Je ne sais ce que c’est que la Lettre sur Jean-Jacques[1]. Je soupçonne qu’il s’agit d’une lettre que j’écrivis, il y a quelques mois, au conseil de Genève, par laquelle je lui signifiais qu’il aurait dû confondre la calomnie ridicule qui lui imputait d’avoir comploté avec moi la perte de Rousseau. Je disais au conseil que je n’étais point l’ami de cet homme, mais que je haïssais et méprisais trop les persécuteurs, pour souffrir tranquillement qu’on m’accusât d’avoir servi à persécuter un homme de lettres. Je tâcherai de retrouver une copie de cette verte romancine, et de vous l’envoyer. Je pense sur Rousseau comme sur les Juifs ; ce sont des fous, mais il ne faut pas les brûler.
Je recommande toujours à vos bontés les exemplaires pour M. Thomas, pour M. le chevalier de Neuville, à Angers, et pour Lacombe.
On me fait espérer un Fréret de Hollande : mais les livres viennent si tard de ce pays-là que j’ai recours à vous : la diligence de Lyon à Meyrin est très-expéditive.

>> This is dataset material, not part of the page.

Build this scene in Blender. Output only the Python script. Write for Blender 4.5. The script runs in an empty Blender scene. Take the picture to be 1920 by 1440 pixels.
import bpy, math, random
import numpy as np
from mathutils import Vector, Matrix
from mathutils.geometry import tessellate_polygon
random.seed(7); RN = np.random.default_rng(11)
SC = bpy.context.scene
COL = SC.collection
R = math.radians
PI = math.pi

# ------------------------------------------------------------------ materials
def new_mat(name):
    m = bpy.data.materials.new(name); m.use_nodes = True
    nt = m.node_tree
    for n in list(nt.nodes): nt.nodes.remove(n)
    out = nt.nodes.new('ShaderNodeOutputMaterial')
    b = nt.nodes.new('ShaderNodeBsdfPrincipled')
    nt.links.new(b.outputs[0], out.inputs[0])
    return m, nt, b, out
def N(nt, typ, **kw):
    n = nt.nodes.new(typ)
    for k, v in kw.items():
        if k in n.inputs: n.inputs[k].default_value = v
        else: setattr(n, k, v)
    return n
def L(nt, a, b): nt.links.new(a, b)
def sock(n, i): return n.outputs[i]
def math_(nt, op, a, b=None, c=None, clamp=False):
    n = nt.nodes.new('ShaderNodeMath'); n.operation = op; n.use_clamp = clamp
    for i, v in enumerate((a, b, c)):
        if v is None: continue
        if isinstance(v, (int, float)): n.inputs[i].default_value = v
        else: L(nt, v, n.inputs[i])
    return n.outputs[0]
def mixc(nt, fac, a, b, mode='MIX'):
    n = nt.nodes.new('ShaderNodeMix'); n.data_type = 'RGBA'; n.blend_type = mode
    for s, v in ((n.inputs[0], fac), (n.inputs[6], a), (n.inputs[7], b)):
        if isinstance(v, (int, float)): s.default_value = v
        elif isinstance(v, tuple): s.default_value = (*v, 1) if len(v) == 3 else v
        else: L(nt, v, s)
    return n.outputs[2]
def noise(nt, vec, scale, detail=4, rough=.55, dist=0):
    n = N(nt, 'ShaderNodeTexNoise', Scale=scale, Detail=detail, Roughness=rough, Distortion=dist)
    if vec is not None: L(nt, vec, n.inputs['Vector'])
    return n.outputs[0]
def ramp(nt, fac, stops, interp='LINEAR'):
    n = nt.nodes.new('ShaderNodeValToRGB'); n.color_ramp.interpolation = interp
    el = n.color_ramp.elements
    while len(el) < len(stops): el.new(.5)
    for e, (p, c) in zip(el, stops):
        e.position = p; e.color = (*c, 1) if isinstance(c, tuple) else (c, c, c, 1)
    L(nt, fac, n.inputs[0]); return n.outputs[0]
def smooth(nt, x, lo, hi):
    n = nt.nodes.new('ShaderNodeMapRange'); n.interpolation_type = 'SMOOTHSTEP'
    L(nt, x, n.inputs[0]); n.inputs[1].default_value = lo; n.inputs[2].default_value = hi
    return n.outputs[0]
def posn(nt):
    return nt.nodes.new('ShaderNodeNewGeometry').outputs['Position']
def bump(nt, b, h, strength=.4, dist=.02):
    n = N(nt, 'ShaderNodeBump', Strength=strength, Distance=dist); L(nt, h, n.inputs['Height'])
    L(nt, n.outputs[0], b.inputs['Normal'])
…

Les jésuites sont enfin chassés de Lorraine. Je me flatte que les capucins, leurs anciens valets, seront bientôt rendus à la bêche et à la charrue, qu’ils avaient quittées très-mal à propos. Ils n’étaient connus que comme de vils débauchés ; mais puisque l’ordre séraphique se mêle d’assassiner[2], il est bon d’en purger la terre. Amen.
Je suis charmé que vous soyez content du petit buste : l’original est bien languissant : il y a trois mois qu’il n’a pu s’habiller.